Europe can't stop deflation

deflate deflation

Michael Loccisano/Getty Images

Eurozone inflation recovered a little in March, but is still struggling below zero, with prices shrinking 0.1% year-on-year, meeting the forecasts of economists, and up from a fall of 0.2% in February's figures, according to the latest flash data released by Eurostat.

That number means that prices are still falling, and are a very long way from the European Central Bank's 2% target.

Year-on-year core consumer prices met the forecasts of economists, gaining 1%.

Core prices are an important measure because they strip out the most volatile items - things like fuel and food prices which are subject to massive variations.

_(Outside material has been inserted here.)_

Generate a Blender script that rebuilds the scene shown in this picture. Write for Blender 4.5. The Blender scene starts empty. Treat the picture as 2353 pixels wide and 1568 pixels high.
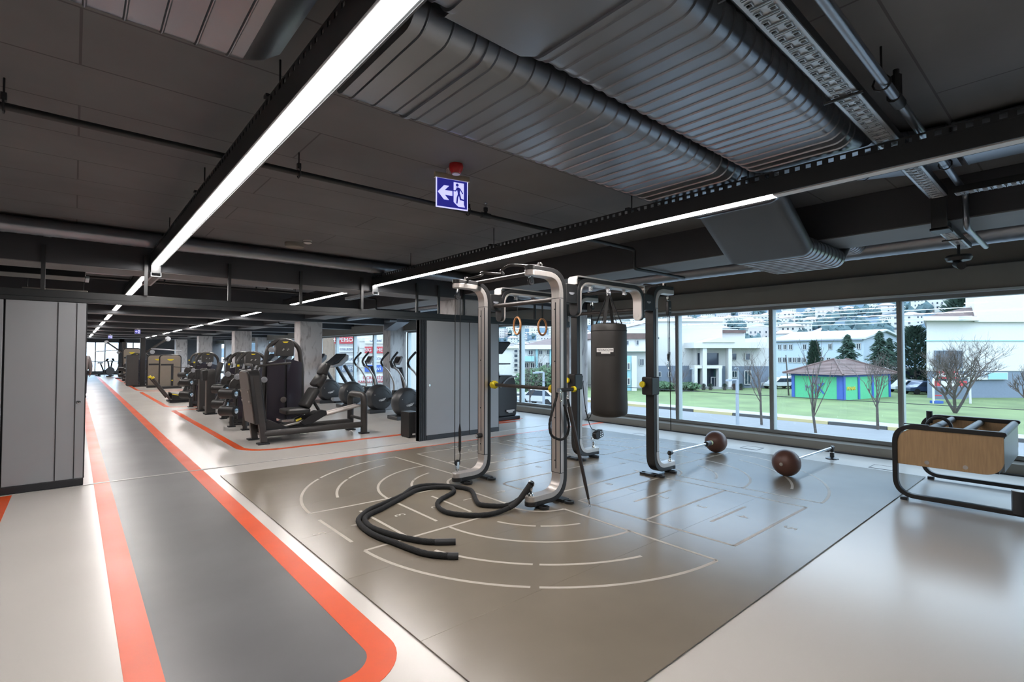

Eurostat's latest figures are only a flash reading, so could easily be revised upwards or downwards, but they give a pretty good indication of how the eurozone economy performed in March.

The eurozone has been flirting with price deflation for the past year or so, largely hovering just above zero since early 2015. Here's how inflation in the eurozone looked across various sectors in March:

Screen Shot 2016 03 31 at 10.02.17

Eurostat

As the chart shows large part of the eurozone's extremely low inflation right now is down to a slump in the energy sector, largely caused by a crash in the price of oil over the last year - and the core figure shows that other prices aren't rising by as much as the ECB would like, either.

Here's what Eurostat had to say:

Looking at the main components of euro area inflation, services is expected to have the highest annual rate in March (1.3%, compared with 0.9% in February), followed by food, alcohol & tobacco (0.7%, compared with 0.6% in February), non-energy industrial goods (0.5% compared with 0.7% in February) and energy (-8.7%, compared with -8.1% in February).

The CPI figures come just a few weeks after the European Central Bank and its president Mario Draghi announced a series of new monetary policy measures, including cutting all its base rates, and extending its programme of bond buying.

The measures are designed to try and boost stalling inflation, as well as growth, within the Eurozone. So far the ECB's negative interest rate policy (NIRP) has failed to serve its purpose effectively, and despite a little rise, today's CPI data won't exactly fill Draghi and the rest of the ECB with confidence.